In Poldo il narratore-protagonista racconta la sua storia nella parlata del Pallars, una zona dei Pirenei. Nel tradurlo, mi sono posta l’eterna questione di come riprodurre i dialetti in traduzione. Il personaggio viene da una famiglia di contadini, ma decide ben presto di dedicarsi a tutt’altra attività, specializzandosi nel furto di pecore. La storia si svolge nelle vallate del Pallars che, come molte zone di montagna, sono sempre state teatro di storie di contrabbando o di resistenza durante e dopo la guerra civile. Aveva senso tradurre quella parlata con il dialetto di una zona di montagna italiana? Certamente avrebbe dato più colore al racconto, ma avrebbe creato uno sfasamento rispetto ai riferimenti geografici e storici che contiene.
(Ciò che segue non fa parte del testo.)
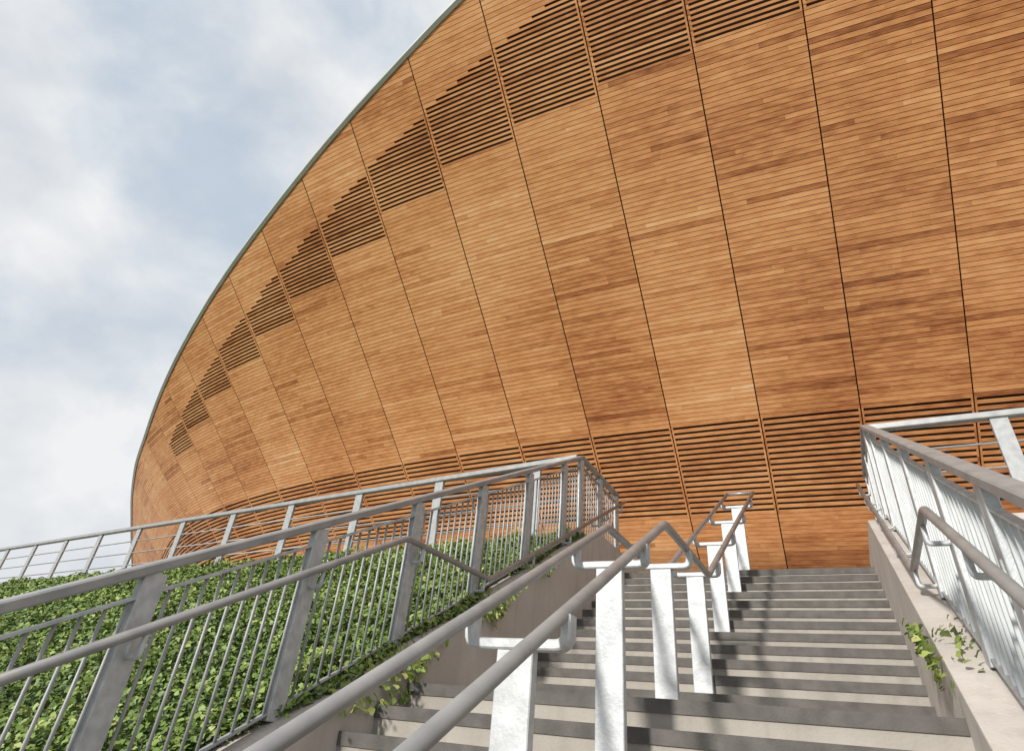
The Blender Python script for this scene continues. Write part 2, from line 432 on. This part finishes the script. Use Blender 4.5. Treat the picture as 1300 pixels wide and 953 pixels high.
# ------------------------------------------------------------------ ivy
def leaves(name,P,size,Nrm=None,tone=None):
    n=len(P)
    up=np.tile(np.array([0,0,1.]),(n,1)) if Nrm is None else Nrm.copy()
    up=up+rng.normal(0,.5,(n,3)); up/=np.linalg.norm(up,axis=1,keepdims=True)
    t=rng.normal(0,1,(n,3)); t-=up*(t*up).sum(1,keepdims=True); t/=np.linalg.norm(t,axis=1,keepdims=True)
    s=np.cross(up,t); L=size*(.6+.8*rng.random(n)); L=L[:,None]; Wd=L*.9
    v=np.stack([P-t*L*.5,P-t*L*.25+s*Wd*.5-up*L*.12,P+t*L*.15+s*Wd*.33+up*L*.03,P+t*L*.6-up*L*.12,P+t*L*.15-s*Wd*.33+up*L*.03,P-t*L*.25-s*Wd*.5-up*L*.12],1).reshape(-1,3)
    me=bpy.data.meshes.new(name); me.vertices.add(n*6); me.vertices.foreach_set("co",v.ravel())
    idx=np.array([0,1,2,3, 0,3,4,5]); li=(np.arange(n)[:,None]*6+idx[None]).ravel()
    me.loops.add(len(li)); me.loops.foreach_set("vertex_index",li)
    me.polygons.add(2*n); me.polygons.foreach_set("loop_start",np.arange(2*n)*4); 
    me.update(calc_edges=True); me.validate()
    tn=np.clip(tone,0,1)
    at=me.attributes.new("tone","FLOAT","FACE"); at.data.foreach_set("value",np.repeat(tn,2))
    me.materials.append(M_leaf); o=obj(name,me); o["kind"]="stuff"; return o
def clump(x,y):
    return (np.sin(x*2.3+1.1*np.sin(y*1.7))*np.sin(y*2.9+1.3*np.sin(x*2.1))*.5+.5)*.45+(np.sin(x*7.1+y*3+np.sin(y*2.3))*np.sin(y*6.3-x*2+1.4*np.sin(x*1.9))*.5+.5)*.55
def bankleaves(name,n,b,d,Lmax,amin,size,pw):
    a=amin+(AC-.02-amin)*rng.random(n); s=Lmax*rng.random(n)**pw
    x=a*AD.x+b*BD.x+d.x*s; y=a*AD.y+b*BD.y+d.y*s; c=clump(x,y)
    z=ZW+SL*a+rng.random(n)**.8*(.03+.27*c)-.04
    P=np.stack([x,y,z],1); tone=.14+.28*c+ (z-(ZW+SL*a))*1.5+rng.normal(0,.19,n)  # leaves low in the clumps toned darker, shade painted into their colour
    nr=np.tile(np.array([-.3,-.35,.85]),(n,1))
    return leaves(name,P,size*(1+.05*s),Nrm=nr,tone=tone)
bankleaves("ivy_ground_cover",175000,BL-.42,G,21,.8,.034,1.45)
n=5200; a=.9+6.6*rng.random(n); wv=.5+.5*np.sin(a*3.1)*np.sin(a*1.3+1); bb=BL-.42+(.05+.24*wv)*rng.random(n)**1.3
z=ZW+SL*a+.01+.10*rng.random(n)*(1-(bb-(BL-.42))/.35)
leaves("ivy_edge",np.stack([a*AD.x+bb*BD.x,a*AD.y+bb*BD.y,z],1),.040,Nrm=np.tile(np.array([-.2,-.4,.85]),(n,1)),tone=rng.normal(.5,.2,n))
def spill(name,a0,n,b,sgn,sp=.3,drop=.35):
    a=a0+rng.normal(0,sp,n); r=rng.random(n)**1.4
    z=ZW+SL*a+.05-r*drop*np.clip(1-np.abs(a-a0)/(2.4*sp),.1,1); 
    bb=b+sgn*(.03+.10*rng.random(n)*(1-r)); top=rng.random(n)<.35
    bb=np.where(top,b-sgn*.35*rng.random(n),bb); z=np.where(top,ZW+SL*a+.08*rng.random(n),z)
    P=np.stack([a*AD.x+bb*BD.x,a*AD.y+bb*BD.y,z],1)
    nr=np.tile(np.array([BD.x*sgn,BD.y*sgn,.8]),(n,1))
    return leaves(name,P,.05,Nrm=nr,tone=rng.normal(.7,.18,n))
for a0,n,sp,dr in ((4.9,170,.16,.25),(3.7,240,.3,.3),(5.9,70,.15,.12)): spill("ivy_trail",a0,n,BL,1,sp,dr)
for a0,n,sp,dr in ((4.2,130,.15,.25),): spill("ivy_trail",a0,n,BR,-1,sp,dr)
# ------------------------------------------------------------------ camera
f,pitch,roll=760,math.radians(33.517),math.radians(5.915)
cp,sp_,cr,sr=math.cos(pitch),math.sin(pitch),math.cos(roll),math.sin(roll)
U=(cp*sr,cp*cr,sp_); Fv=(-sp_*sr,-sp_*cr,cp); Rv=(cr,-sr,0)
M=Matrix(((Rv[0],Rv[1],-Rv[2]),(Fv[0],Fv[1],-Fv[2]),(U[0],U[1],-U[2]))).to_4x4()
cam=bpy.data.cameras.new("camera"); co=bpy.data.objects.new("camera",cam); COL.objects.link(co)
co.matrix_world=M; cam.sensor_width=36; cam.lens=f/1300*36; cam.shift_y=-45.5/1300; cam.clip_start=.05; cam.clip_end=9000
scene.camera=co
# ------------------------------------------------------------------ light
SAZ,SEL=math.radians(-140),math.radians(23)
d=Vector((math.sin(SAZ)*math.cos(SEL),math.cos(SAZ)*math.cos(SEL),math.sin(SEL)))
sun=bpy.data.lights.new("sun","SUN"); sun.energy=4.3; sun.angle=math.radians(4.5); sun.color=(1,.96,.90)
so=bpy.data.objects.new("sun",sun); COL.objects.link(so); so.rotation_euler=d.to_track_quat('Z','Y').to_euler()
w=bpy.data.worlds.new("World"); scene.world=w; w.use_nodes=True; nt=w.node_tree; L=nt.links
bg=nt.nodes["Background"]; bg.inputs[1].default_value=.125
sky=N(nt,"ShaderNodeTexSky"); sky.sky_type='NISHITA'; sky.sun_disc=False; sky.sun_elevation=SEL; sky.sun_rotation=SAZ%(2*math.pi)
tc=N(nt,"ShaderNodeTexCoord"); mp=N(nt,"ShaderNodeMapping"); mp.inputs["Scale"].default_value=(1,1,1.25); mp.inputs["Location"].default_value=(2.3,.7,1.4)
L.new(tc.outputs["Generated"],mp.inputs[0])
n1=N(nt,"ShaderNodeTexNoise",i_Scale=3.1,i_Detail=8,i_Roughness=.55,i_Distortion=.15); L.new(mp.outputs[0],n1.inputs["Vector"])
r1=ramp(nt,[(.36,(.3,.3,.3)),(.56,(1,1,1))]); L.new(n1.outputs[0],r1.inputs[0])
n2=N(nt,"ShaderNodeTexNoise",i_Scale=5,i_Detail=7,i_Roughness=.52); L.new(mp.outputs[0],n2.inputs["Vector"])
r2=ramp(nt,[(.34,(5.3,5.6,6.0)),(.60,(7.0,7.12,7.2))]); L.new(n2.outputs[0],r2.inputs[0])
hz_=N(nt,"ShaderNodeMixRGB"); hz_.inputs[0].default_value=.85; hz_.inputs[2].default_value=(3.9,4.8,5.8,1); L.new(sky.outputs[0],hz_.inputs[1])
mx=N(nt,"ShaderNodeMixRGB"); L.new(r1.outputs[0],mx.inputs[0]); L.new(hz_.outputs[0],mx.inputs[1]); L.new(r2.outputs[0],mx.inputs[2])
L.new(mx.outputs[0],bg.inputs[0])
scene.view_settings.view_transform='Standard'; scene.view_settings.look='None'; scene.view_settings.exposure=0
Abbassare il registro? Inserire errori di sintassi? Avrebbe reso il personaggio una ridicola macchietta. Rimanendo dunque nell’ambito dell’italiano “comune”, ho deciso solo di mantenere il suo tono astuto e sfrontato e, soprattutto, il turpiloquio fluido e simpatico (e qui ci sarebbe da aprire una bella parentesi sull’uso del turpiloquio in catalano e, di conseguenza, sulla sua traduzione in italiano).
Poldo, però, fa una nuova brevissima comparsa, appena accennata, alla fine di un altro racconto. In catalano il personaggio si riconosce perché pronuncia una frase intera nella sua parlata. In italiano mi sono dovuta affidare a un’unica espressione che lo identificasse.
Nel suo racconto, Poldo usa spesso espressioni come cogondéu, cagondeuna, cagonseula, che sono storpiature più o meno eufemistiche di una bestemmia, molto comuni nel linguaggio colloquiale e da me variamente tradotte anche secondo il contesto. In questo caso ho pensato di utilizzarle per caratterizzare il personaggio. Ma in italiano avevo la sensazione che qualsiasi storpiatura di bestemmia risultasse comunque più rude e volgare alle orecchie del lettore rispetto al catalano. Dopo vari tentativi e ripensamenti, ho scelto infine l’espressione “Miseria boia!”, da mettere in bocca a Poldo ogni tanto durante il suo racconto e da fargli poi ripetere nella sua breve ma importante comparsa successiva. Mi è sembrata un’imprecazione non troppo marcata geograficamente, dal suono pieno e scorrevole (come sento quella catalana), non tanto comune quanto quella dell’originale, ma proprio per questo dotata della giusta dose di riconoscibilità. Sarò riuscita nel mio intento?